> **What you need to do**
Isolate every line in the records below with "Blender" in it.

> **Rows**
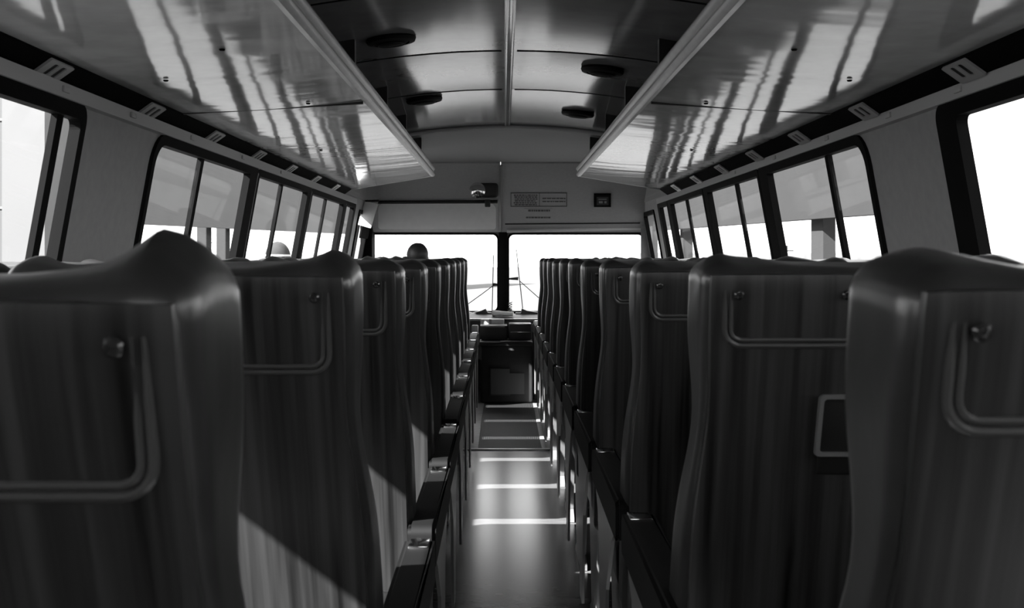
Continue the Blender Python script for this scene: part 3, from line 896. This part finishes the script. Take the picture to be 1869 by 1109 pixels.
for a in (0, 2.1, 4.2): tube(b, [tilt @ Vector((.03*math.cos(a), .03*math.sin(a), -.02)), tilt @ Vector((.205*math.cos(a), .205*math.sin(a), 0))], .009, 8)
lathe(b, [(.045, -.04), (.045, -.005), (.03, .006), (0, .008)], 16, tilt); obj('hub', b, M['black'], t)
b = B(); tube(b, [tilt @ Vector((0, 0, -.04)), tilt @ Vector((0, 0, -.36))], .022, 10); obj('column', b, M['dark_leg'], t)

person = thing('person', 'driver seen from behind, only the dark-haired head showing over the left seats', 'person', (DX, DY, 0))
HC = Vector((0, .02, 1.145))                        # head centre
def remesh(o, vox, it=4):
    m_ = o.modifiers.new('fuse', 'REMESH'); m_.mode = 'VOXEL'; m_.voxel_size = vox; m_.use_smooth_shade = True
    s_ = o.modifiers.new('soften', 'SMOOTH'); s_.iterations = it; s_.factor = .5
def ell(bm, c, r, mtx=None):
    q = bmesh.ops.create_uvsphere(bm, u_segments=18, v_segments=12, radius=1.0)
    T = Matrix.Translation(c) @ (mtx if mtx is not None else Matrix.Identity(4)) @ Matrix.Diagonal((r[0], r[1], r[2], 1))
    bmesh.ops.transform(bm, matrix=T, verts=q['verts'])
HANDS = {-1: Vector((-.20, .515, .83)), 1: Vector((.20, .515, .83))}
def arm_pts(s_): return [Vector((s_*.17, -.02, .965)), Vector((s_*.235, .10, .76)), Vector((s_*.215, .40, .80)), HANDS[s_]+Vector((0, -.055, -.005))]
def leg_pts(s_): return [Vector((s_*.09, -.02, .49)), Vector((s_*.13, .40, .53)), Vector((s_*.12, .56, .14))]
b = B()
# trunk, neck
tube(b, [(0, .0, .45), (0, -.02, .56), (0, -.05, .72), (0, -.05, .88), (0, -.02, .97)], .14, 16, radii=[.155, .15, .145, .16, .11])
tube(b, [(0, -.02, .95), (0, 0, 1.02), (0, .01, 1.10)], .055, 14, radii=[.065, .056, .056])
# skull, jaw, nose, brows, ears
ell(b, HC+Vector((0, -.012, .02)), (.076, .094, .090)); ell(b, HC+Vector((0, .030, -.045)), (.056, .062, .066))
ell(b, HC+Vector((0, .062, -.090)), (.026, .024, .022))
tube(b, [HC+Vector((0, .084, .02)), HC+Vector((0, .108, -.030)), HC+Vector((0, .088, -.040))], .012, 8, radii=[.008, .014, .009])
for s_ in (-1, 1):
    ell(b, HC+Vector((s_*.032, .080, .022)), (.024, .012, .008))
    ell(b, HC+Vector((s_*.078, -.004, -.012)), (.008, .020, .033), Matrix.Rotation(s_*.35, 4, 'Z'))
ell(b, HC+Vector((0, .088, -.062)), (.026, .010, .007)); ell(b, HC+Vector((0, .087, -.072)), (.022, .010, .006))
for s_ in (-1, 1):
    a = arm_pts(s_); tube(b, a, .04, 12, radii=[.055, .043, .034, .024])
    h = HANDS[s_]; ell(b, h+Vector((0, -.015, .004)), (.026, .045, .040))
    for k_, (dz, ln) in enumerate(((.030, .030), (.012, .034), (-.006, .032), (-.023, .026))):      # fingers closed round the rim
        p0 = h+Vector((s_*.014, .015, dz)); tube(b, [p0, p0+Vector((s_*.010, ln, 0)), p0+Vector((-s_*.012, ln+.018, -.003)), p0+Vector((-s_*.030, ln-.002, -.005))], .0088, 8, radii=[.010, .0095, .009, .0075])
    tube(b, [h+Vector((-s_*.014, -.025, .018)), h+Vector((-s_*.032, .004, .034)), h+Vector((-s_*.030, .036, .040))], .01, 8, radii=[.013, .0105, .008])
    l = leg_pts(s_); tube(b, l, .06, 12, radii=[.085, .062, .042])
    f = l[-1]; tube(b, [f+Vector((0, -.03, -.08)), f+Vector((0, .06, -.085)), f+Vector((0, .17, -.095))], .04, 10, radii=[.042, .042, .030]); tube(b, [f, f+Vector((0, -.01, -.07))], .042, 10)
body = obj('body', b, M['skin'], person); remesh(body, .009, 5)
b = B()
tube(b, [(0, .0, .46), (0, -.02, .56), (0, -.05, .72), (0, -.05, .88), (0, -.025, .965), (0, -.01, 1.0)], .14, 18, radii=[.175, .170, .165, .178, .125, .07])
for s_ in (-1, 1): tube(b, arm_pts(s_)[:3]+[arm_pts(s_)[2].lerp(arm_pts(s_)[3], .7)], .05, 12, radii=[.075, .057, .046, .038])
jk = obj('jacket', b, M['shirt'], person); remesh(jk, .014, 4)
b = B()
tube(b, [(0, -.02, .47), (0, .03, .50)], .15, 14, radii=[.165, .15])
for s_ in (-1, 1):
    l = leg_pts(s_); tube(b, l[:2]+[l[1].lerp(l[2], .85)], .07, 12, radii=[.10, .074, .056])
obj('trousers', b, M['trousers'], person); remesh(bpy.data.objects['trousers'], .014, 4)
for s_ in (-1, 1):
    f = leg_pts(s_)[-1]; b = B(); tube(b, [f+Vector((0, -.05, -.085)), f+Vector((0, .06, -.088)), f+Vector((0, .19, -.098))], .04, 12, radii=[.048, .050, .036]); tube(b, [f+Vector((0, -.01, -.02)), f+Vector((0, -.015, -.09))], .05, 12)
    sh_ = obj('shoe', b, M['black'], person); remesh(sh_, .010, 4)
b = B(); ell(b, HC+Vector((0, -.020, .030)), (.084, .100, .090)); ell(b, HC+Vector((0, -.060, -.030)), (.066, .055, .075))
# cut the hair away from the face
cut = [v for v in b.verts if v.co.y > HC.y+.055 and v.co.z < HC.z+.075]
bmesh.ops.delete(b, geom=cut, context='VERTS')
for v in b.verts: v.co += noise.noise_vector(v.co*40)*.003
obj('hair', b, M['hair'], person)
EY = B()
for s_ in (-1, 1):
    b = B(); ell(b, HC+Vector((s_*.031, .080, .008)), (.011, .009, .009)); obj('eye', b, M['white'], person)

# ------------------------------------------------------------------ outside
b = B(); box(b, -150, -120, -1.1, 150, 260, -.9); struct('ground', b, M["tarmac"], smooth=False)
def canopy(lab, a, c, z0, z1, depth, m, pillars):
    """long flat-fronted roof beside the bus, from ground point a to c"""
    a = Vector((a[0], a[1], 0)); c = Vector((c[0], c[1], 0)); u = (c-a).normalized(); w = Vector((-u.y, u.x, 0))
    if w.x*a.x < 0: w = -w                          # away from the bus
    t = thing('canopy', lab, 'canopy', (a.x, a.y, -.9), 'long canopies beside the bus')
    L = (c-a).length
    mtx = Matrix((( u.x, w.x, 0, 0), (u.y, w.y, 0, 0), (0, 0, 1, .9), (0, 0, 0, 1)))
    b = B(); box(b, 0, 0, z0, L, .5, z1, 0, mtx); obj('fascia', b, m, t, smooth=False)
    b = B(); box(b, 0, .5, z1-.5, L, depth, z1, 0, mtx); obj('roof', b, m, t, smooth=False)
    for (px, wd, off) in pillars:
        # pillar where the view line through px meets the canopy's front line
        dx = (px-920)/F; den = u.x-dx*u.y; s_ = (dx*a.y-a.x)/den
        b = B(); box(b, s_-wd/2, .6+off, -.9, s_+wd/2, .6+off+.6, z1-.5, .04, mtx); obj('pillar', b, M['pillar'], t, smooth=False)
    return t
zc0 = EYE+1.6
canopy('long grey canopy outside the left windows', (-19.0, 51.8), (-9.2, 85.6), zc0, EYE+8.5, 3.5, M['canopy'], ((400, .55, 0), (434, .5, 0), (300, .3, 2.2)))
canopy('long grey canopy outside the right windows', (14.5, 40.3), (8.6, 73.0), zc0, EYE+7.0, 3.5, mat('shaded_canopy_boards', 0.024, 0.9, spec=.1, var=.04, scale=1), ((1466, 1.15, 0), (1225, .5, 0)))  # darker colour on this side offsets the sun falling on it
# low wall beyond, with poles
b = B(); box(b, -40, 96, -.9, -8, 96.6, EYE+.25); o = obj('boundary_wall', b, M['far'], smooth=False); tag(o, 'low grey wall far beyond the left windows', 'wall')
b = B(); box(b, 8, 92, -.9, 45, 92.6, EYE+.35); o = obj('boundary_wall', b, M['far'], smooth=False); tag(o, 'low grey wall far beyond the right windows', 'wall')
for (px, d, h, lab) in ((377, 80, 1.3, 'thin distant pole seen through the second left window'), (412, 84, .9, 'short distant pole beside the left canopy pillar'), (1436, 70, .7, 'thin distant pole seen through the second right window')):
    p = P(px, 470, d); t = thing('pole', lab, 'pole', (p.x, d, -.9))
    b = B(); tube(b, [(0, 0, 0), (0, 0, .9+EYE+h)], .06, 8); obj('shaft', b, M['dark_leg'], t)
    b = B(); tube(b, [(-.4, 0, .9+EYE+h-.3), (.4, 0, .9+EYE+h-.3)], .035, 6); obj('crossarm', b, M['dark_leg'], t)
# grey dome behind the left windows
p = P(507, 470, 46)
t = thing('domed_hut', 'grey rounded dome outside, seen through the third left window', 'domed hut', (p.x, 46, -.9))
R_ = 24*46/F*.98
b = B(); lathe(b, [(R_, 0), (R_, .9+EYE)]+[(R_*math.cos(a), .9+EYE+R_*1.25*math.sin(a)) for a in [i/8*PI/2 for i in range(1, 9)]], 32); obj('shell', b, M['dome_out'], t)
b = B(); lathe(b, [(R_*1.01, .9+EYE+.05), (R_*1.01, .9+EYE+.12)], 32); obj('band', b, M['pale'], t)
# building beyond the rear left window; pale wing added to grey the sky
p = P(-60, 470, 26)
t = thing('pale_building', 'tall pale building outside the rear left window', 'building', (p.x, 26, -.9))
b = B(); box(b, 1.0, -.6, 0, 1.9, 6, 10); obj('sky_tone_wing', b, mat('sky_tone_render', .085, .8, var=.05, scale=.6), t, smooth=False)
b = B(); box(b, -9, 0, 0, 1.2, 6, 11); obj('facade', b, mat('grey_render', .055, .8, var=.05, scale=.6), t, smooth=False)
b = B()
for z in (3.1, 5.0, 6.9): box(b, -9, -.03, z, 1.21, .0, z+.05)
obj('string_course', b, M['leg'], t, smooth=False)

--

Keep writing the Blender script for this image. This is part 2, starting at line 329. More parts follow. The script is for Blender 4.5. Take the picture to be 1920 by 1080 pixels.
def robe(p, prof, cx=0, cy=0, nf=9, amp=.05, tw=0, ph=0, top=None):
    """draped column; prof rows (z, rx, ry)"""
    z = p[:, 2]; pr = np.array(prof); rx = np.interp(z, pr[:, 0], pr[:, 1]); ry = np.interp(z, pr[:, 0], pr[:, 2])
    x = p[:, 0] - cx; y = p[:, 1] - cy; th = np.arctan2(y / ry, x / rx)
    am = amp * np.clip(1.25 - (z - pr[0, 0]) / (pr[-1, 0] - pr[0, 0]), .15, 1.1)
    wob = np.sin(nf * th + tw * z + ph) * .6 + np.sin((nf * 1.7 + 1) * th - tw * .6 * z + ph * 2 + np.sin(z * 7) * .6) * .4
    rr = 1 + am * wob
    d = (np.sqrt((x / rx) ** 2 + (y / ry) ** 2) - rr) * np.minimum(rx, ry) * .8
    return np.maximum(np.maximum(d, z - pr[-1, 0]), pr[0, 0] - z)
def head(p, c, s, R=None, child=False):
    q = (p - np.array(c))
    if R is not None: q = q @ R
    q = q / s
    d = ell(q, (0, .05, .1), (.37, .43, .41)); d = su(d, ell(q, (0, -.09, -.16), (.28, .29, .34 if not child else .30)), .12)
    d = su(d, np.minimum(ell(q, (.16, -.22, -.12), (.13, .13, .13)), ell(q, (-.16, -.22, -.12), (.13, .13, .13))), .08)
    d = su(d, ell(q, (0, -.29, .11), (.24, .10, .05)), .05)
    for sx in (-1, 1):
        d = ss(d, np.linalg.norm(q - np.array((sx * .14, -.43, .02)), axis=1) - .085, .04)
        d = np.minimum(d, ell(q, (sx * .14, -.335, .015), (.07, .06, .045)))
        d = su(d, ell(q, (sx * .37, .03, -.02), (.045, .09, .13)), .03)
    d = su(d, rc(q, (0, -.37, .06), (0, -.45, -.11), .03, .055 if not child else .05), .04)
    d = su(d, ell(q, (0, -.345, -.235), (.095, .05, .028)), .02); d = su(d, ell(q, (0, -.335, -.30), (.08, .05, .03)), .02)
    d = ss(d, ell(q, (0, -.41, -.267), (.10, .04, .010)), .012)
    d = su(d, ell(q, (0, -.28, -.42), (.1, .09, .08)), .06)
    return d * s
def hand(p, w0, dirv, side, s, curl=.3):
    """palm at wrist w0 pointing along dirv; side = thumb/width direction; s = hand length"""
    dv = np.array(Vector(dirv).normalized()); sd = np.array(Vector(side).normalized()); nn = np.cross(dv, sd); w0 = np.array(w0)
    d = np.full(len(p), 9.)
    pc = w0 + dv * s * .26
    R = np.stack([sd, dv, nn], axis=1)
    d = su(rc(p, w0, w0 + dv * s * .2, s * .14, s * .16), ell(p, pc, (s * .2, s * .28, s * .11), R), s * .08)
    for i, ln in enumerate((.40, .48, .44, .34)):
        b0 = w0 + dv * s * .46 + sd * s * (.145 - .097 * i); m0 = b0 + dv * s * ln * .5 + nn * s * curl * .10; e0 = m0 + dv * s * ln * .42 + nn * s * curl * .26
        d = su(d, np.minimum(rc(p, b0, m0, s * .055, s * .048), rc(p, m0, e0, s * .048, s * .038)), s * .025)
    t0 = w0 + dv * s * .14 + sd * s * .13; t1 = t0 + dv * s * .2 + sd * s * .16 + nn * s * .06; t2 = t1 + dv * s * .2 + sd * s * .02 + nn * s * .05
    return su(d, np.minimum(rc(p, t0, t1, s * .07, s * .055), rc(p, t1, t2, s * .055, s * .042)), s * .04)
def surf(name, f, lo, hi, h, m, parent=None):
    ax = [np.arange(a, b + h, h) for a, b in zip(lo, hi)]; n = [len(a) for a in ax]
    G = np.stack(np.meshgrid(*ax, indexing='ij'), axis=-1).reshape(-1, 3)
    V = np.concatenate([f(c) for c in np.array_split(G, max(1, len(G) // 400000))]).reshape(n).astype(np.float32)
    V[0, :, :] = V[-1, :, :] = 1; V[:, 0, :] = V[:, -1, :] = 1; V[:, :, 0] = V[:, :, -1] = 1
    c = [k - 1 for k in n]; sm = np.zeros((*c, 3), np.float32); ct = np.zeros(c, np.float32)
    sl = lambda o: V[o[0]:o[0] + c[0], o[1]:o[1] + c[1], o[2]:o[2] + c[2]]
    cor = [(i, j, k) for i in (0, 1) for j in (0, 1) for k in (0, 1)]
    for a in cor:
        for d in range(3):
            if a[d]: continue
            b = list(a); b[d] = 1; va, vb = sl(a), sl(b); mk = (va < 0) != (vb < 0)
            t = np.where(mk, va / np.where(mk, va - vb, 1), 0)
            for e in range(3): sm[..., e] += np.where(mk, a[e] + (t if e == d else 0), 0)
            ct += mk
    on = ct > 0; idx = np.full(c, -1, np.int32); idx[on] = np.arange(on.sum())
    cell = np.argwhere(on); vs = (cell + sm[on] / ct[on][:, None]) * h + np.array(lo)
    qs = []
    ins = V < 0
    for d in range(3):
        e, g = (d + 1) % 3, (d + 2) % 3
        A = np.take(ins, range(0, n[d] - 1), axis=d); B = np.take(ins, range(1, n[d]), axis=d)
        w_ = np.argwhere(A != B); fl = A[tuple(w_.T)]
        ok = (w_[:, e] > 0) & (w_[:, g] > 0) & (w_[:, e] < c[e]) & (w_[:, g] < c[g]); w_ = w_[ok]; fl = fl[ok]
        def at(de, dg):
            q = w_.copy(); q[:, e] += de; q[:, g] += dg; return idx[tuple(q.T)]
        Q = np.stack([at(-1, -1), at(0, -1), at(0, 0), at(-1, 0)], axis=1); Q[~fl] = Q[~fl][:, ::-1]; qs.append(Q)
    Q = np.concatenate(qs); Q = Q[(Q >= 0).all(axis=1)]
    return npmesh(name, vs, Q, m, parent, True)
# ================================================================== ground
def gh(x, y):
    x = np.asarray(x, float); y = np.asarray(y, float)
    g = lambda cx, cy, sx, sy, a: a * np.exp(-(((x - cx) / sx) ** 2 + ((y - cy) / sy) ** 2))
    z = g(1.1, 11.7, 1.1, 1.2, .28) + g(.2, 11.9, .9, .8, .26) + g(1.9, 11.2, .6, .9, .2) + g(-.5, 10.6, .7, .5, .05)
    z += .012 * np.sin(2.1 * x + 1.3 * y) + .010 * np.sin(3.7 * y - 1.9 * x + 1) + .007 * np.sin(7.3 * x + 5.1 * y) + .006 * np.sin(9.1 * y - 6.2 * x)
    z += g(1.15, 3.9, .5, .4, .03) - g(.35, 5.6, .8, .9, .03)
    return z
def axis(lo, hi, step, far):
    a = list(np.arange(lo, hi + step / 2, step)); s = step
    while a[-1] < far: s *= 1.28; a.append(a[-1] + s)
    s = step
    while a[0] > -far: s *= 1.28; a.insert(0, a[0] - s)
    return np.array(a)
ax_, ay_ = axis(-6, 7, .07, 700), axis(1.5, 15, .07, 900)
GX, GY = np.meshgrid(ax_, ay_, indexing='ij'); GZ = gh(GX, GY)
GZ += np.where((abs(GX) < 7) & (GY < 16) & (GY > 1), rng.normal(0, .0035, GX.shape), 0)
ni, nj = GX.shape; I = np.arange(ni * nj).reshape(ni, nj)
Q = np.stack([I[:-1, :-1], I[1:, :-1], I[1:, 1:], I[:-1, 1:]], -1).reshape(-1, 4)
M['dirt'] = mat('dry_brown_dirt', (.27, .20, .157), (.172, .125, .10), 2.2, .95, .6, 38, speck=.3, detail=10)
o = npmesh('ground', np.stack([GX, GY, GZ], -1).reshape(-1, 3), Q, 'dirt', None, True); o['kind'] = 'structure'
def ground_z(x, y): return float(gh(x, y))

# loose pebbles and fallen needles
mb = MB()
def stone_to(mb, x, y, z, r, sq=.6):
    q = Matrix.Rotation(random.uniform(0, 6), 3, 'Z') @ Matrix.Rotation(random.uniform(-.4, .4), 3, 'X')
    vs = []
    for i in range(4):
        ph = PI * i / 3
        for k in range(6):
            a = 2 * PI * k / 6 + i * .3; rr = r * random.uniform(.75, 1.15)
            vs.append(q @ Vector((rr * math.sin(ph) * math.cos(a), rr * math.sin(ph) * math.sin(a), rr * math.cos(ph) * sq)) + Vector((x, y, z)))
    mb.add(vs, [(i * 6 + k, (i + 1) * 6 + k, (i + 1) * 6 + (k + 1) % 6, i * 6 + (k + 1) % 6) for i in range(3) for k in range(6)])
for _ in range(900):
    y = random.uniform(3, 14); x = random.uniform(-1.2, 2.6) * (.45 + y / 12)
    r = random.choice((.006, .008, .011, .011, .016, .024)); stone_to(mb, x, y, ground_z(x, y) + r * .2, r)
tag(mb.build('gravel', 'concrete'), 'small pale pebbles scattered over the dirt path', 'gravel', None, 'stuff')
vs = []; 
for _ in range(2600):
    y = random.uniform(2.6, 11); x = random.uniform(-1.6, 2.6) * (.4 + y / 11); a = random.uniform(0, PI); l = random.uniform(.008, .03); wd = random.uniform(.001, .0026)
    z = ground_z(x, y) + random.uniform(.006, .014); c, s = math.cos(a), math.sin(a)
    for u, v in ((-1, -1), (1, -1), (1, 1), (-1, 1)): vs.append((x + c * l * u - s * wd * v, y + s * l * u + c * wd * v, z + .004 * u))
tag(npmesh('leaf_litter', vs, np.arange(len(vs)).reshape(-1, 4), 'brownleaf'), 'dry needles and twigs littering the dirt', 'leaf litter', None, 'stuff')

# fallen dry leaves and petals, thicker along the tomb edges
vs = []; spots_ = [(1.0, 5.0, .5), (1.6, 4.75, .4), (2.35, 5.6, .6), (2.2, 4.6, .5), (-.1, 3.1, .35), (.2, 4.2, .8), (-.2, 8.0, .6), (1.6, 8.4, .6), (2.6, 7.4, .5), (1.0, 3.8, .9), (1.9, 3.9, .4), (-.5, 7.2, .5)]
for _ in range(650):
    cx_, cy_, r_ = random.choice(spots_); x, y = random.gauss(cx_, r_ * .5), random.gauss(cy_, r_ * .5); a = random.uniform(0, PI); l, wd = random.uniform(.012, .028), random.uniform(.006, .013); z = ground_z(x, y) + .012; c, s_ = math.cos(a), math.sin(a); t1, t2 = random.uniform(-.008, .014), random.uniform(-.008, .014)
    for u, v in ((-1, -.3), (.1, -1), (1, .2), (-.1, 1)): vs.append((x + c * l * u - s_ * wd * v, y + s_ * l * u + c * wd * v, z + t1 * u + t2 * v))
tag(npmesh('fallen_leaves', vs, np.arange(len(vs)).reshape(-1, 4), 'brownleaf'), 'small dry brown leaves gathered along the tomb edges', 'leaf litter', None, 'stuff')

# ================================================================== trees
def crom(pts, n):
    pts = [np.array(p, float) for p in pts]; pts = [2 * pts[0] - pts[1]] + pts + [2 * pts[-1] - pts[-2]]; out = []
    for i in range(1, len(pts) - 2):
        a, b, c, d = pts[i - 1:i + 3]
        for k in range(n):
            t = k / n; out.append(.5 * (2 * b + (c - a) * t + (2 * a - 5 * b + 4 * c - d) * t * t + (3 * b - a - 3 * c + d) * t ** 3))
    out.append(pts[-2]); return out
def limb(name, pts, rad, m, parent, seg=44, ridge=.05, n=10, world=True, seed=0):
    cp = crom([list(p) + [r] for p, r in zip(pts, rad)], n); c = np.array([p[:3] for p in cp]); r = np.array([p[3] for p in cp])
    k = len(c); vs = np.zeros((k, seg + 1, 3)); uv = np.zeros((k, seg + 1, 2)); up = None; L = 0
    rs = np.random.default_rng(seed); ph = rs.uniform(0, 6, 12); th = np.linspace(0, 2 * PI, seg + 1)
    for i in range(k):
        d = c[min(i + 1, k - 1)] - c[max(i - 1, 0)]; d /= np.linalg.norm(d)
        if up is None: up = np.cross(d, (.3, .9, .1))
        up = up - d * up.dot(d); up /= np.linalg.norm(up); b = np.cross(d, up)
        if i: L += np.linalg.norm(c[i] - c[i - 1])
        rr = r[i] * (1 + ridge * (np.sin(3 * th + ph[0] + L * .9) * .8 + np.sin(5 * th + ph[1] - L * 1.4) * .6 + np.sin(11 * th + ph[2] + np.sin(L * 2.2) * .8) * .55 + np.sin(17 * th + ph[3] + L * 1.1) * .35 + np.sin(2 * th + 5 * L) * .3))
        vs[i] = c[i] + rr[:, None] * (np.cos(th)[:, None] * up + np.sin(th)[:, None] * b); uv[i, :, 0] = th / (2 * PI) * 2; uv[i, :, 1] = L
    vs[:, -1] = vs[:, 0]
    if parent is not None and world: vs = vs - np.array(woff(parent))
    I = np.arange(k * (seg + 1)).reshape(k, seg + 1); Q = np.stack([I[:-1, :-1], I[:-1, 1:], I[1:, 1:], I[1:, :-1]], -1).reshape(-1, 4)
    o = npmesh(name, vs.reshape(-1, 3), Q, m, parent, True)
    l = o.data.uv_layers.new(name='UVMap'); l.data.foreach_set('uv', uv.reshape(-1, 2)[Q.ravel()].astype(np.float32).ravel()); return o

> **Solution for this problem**
Continue the Blender Python script for this scene: part 3, from line 896. This part finishes the script. Take the picture to be 1869 by 1109 pixels.
Keep writing the Blender script for this image. This is part 2, starting at line 329. More parts follow. The script is for Blender 4.5. Take the picture to be 1920 by 1080 pixels.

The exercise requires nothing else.